* [WHAT IS BEING ASKED]: Write out all of the data without omission, exactly as shown.
## START RAW DATA
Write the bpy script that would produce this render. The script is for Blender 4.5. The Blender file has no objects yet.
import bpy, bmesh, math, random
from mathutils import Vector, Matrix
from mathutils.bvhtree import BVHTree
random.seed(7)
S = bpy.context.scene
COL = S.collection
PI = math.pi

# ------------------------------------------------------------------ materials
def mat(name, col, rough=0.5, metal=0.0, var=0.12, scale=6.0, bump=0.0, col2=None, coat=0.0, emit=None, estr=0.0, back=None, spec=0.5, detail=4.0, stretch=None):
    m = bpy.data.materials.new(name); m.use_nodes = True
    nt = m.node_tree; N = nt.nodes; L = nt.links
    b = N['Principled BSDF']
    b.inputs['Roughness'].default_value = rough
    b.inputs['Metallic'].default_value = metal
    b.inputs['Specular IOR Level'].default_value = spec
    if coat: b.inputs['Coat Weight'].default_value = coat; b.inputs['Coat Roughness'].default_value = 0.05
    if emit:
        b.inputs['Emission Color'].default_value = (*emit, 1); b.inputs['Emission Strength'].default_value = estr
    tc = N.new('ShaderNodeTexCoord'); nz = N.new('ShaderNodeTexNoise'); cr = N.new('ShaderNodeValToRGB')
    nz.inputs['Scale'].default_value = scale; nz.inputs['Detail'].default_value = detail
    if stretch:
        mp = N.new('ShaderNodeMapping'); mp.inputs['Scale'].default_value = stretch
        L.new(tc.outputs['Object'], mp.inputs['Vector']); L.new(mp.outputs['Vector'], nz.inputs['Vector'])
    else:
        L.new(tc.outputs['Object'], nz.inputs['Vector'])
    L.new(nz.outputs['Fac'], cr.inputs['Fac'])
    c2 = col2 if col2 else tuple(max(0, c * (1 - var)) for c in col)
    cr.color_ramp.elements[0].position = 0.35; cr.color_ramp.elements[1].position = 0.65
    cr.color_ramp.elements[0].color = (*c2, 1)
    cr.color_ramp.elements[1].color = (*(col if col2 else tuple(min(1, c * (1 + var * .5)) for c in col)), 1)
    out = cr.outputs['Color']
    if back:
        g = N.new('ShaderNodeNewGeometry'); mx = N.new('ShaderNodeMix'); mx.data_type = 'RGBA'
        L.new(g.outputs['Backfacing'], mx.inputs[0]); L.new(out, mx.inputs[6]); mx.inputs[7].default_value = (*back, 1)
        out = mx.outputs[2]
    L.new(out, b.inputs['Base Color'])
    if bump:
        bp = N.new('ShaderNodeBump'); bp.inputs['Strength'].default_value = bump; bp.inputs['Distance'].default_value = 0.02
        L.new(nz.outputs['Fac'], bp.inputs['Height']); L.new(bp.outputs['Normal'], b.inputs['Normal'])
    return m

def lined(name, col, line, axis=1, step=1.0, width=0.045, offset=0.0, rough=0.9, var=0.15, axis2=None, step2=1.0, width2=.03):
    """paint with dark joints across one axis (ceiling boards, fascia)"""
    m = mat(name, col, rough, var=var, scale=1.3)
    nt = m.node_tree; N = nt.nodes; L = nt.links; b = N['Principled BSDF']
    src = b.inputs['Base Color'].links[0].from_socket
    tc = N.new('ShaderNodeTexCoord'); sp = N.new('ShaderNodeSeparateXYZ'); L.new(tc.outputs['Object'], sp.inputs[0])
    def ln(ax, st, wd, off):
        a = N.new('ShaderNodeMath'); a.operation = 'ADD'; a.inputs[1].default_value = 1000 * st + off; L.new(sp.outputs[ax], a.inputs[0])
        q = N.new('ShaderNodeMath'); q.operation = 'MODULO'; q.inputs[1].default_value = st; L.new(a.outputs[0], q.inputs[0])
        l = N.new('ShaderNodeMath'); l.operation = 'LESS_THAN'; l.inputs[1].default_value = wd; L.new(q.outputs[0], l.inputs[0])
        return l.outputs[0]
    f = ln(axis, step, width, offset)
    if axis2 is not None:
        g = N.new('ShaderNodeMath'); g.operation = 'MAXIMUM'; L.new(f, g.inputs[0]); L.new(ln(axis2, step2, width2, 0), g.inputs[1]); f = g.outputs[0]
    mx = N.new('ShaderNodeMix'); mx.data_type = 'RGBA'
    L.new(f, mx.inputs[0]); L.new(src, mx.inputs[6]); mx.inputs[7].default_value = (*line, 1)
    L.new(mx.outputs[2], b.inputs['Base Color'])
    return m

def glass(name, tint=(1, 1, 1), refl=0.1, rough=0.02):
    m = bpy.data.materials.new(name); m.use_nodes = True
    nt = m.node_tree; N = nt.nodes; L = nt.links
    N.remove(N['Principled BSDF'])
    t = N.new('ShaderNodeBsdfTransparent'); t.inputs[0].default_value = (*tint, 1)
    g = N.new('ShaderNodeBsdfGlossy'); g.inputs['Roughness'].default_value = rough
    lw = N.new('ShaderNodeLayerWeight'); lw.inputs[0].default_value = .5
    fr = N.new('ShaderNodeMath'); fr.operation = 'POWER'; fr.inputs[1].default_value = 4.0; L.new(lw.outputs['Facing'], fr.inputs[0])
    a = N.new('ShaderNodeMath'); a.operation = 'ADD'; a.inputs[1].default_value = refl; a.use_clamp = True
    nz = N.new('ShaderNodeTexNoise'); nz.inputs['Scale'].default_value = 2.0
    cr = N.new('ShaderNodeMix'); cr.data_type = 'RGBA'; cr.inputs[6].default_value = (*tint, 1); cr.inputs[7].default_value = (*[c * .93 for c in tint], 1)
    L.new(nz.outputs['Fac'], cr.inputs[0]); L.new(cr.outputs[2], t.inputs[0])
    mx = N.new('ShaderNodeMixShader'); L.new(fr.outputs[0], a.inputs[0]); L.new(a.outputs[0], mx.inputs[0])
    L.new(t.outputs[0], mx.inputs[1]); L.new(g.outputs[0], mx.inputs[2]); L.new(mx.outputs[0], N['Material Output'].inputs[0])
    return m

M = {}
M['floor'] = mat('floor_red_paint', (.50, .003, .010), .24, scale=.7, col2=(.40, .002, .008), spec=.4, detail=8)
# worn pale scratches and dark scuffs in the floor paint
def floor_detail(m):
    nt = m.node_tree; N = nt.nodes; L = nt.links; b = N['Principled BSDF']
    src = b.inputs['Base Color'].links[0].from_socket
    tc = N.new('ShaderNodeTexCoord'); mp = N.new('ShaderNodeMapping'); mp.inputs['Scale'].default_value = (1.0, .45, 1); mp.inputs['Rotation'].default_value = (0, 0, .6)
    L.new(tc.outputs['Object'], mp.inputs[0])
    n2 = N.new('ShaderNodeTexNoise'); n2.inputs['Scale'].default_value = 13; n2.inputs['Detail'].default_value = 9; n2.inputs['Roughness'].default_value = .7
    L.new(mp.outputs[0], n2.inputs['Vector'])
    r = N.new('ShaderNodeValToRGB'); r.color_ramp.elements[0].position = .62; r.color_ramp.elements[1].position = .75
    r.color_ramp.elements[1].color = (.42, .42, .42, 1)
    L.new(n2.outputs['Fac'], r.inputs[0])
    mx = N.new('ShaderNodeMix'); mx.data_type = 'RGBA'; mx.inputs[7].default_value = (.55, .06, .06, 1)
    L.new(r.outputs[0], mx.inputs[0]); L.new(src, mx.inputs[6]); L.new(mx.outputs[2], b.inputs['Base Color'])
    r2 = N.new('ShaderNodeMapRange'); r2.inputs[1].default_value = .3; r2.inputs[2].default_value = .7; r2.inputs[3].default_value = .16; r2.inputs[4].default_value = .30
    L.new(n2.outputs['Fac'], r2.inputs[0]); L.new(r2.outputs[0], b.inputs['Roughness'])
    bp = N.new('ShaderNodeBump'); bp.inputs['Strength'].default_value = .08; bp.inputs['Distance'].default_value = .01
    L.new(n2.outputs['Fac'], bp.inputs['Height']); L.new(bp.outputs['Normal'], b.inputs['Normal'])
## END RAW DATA
* [SOLVED EXERCISE]:
Write the bpy script that would produce this render. The script is for Blender 4.5. The Blender file has no objects yet.
import bpy, bmesh, math, random
from mathutils import Vector, Matrix
from mathutils.bvhtree import BVHTree
random.seed(7)
S = bpy.context.scene
COL = S.collection
PI = math.pi

# ------------------------------------------------------------------ materials
def mat(name, col, rough=0.5, metal=0.0, var=0.12, scale=6.0, bump=0.0, col2=None, coat=0.0, emit=None, estr=0.0, back=None, spec=0.5, detail=4.0, stretch=None):
    m = bpy.data.materials.new(name); m.use_nodes = True
    nt = m.node_tree; N = nt.nodes; L = nt.links
    b = N['Principled BSDF']
    b.inputs['Roughness'].default_value = rough
    b.inputs['Metallic'].default_value = metal
    b.inputs['Specular IOR Level'].default_value = spec
    if coat: b.inputs['Coat Weight'].default_value = coat; b.inputs['Coat Roughness'].default_value = 0.05
    if emit:
        b.inputs['Emission Color'].default_value = (*emit, 1); b.inputs['Emission Strength'].default_value = estr
    tc = N.new('ShaderNodeTexCoord'); nz = N.new('ShaderNodeTexNoise'); cr = N.new('ShaderNodeValToRGB')
    nz.inputs['Scale'].default_value = scale; nz.inputs['Detail'].default_value = detail
    if stretch:
        mp = N.new('ShaderNodeMapping'); mp.inputs['Scale'].default_value = stretch
        L.new(tc.outputs['Object'], mp.inputs['Vector']); L.new(mp.outputs['Vector'], nz.inputs['Vector'])
    else:
        L.new(tc.outputs['Object'], nz.inputs['Vector'])
    L.new(nz.outputs['Fac'], cr.inputs['Fac'])
    c2 = col2 if col2 else tuple(max(0, c * (1 - var)) for c in col)
    cr.color_ramp.elements[0].position = 0.35; cr.color_ramp.elements[1].position = 0.65
    cr.color_ramp.elements[0].color = (*c2, 1)
    cr.color_ramp.elements[1].color = (*(col if col2 else tuple(min(1, c * (1 + var * .5)) for c in col)), 1)
    out = cr.outputs['Color']
    if back:
        g = N.new('ShaderNodeNewGeometry'); mx = N.new('ShaderNodeMix'); mx.data_type = 'RGBA'
        L.new(g.outputs['Backfacing'], mx.inputs[0]); L.new(out, mx.inputs[6]); mx.inputs[7].default_value = (*back, 1)
        out = mx.outputs[2]
    L.new(out, b.inputs['Base Color'])
    if bump:
        bp = N.new('ShaderNodeBump'); bp.inputs['Strength'].default_value = bump; bp.inputs['Distance'].default_value = 0.02
        L.new(nz.outputs['Fac'], bp.inputs['Height']); L.new(bp.outputs['Normal'], b.inputs['Normal'])
    return m

def lined(name, col, line, axis=1, step=1.0, width=0.045, offset=0.0, rough=0.9, var=0.15, axis2=None, step2=1.0, width2=.03):
    """paint with dark joints across one axis (ceiling boards, fascia)"""
    m = mat(name, col, rough, var=var, scale=1.3)
    nt = m.node_tree; N = nt.nodes; L = nt.links; b = N['Principled BSDF']
    src = b.inputs['Base Color'].links[0].from_socket
    tc = N.new('ShaderNodeTexCoord'); sp = N.new('ShaderNodeSeparateXYZ'); L.new(tc.outputs['Object'], sp.inputs[0])
    def ln(ax, st, wd, off):
        a = N.new('ShaderNodeMath'); a.operation = 'ADD'; a.inputs[1].default_value = 1000 * st + off; L.new(sp.outputs[ax], a.inputs[0])
        q = N.new('ShaderNodeMath'); q.operation = 'MODULO'; q.inputs[1].default_value = st; L.new(a.outputs[0], q.inputs[0])
        l = N.new('ShaderNodeMath'); l.operation = 'LESS_THAN'; l.inputs[1].default_value = wd; L.new(q.outputs[0], l.inputs[0])
        return l.outputs[0]
    f = ln(axis, step, width, offset)
    if axis2 is not None:
        g = N.new('ShaderNodeMath'); g.operation = 'MAXIMUM'; L.new(f, g.inputs[0]); L.new(ln(axis2, step2, width2, 0), g.inputs[1]); f = g.outputs[0]
    mx = N.new('ShaderNodeMix'); mx.data_type = 'RGBA'
    L.new(f, mx.inputs[0]); L.new(src, mx.inputs[6]); mx.inputs[7].default_value = (*line, 1)
    L.new(mx.outputs[2], b.inputs['Base Color'])
    return m

def glass(name, tint=(1, 1, 1), refl=0.1, rough=0.02):
    m = bpy.data.materials.new(name); m.use_nodes = True
    nt = m.node_tree; N = nt.nodes; L = nt.links
    N.remove(N['Principled BSDF'])
    t = N.new('ShaderNodeBsdfTransparent'); t.inputs[0].default_value = (*tint, 1)
    g = N.new('ShaderNodeBsdfGlossy'); g.inputs['Roughness'].default_value = rough
    lw = N.new('ShaderNodeLayerWeight'); lw.inputs[0].default_value = .5
    fr = N.new('ShaderNodeMath'); fr.operation = 'POWER'; fr.inputs[1].default_value = 4.0; L.new(lw.outputs['Facing'], fr.inputs[0])
    a = N.new('ShaderNodeMath'); a.operation = 'ADD'; a.inputs[1].default_value = refl; a.use_clamp = True
    nz = N.new('ShaderNodeTexNoise'); nz.inputs['Scale'].default_value = 2.0
    cr = N.new('ShaderNodeMix'); cr.data_type = 'RGBA'; cr.inputs[6].default_value = (*tint, 1); cr.inputs[7].default_value = (*[c * .93 for c in tint], 1)
    L.new(nz.outputs['Fac'], cr.inputs[0]); L.new(cr.outputs[2], t.inputs[0])
    mx = N.new('ShaderNodeMixShader'); L.new(fr.outputs[0], a.inputs[0]); L.new(a.outputs[0], mx.inputs[0])
    L.new(t.outputs[0], mx.inputs[1]); L.new(g.outputs[0], mx.inputs[2]); L.new(mx.outputs[0], N['Material Output'].inputs[0])
    return m

M = {}
M['floor'] = mat('floor_red_paint', (.50, .003, .010), .24, scale=.7, col2=(.40, .002, .008), spec=.4, detail=8)
# worn pale scratches and dark scuffs in the floor paint
def floor_detail(m):
    nt = m.node_tree; N = nt.nodes; L = nt.links; b = N['Principled BSDF']
    src = b.inputs['Base Color'].links[0].from_socket
    tc = N.new('ShaderNodeTexCoord'); mp = N.new('ShaderNodeMapping'); mp.inputs['Scale'].default_value = (1.0, .45, 1); mp.inputs['Rotation'].default_value = (0, 0, .6)
    L.new(tc.outputs['Object'], mp.inputs[0])
    n2 = N.new('ShaderNodeTexNoise'); n2.inputs['Scale'].default_value = 13; n2.inputs['Detail'].default_value = 9; n2.inputs['Roughness'].default_value = .7
    L.new(mp.outputs[0], n2.inputs['Vector'])
    r = N.new('ShaderNodeValToRGB'); r.color_ramp.elements[0].position = .62; r.color_ramp.elements[1].position = .75
    r.color_ramp.elements[1].color = (.42, .42, .42, 1)
    L.new(n2.outputs['Fac'], r.inputs[0])
    mx = N.new('ShaderNodeMix'); mx.data_type = 'RGBA'; mx.inputs[7].default_value = (.55, .06, .06, 1)
    L.new(r.outputs[0], mx.inputs[0]); L.new(src, mx.inputs[6]); L.new(mx.outputs[2], b.inputs['Base Color'])
    r2 = N.new('ShaderNodeMapRange'); r2.inputs[1].default_value = .3; r2.inputs[2].default_value = .7; r2.inputs[3].default_value = .16; r2.inputs[4].default_value = .30
    L.new(n2.outputs['Fac'], r2.inputs[0]); L.new(r2.outputs[0], b.inputs['Roughness'])
    bp = N.new('ShaderNodeBump'); bp.inputs['Strength'].default_value = .08; bp.inputs['Distance'].default_value = .01
    L.new(n2.outputs['Fac'], bp.inputs['Height']); L.new(bp.outputs['Normal'], b.inputs['Normal'])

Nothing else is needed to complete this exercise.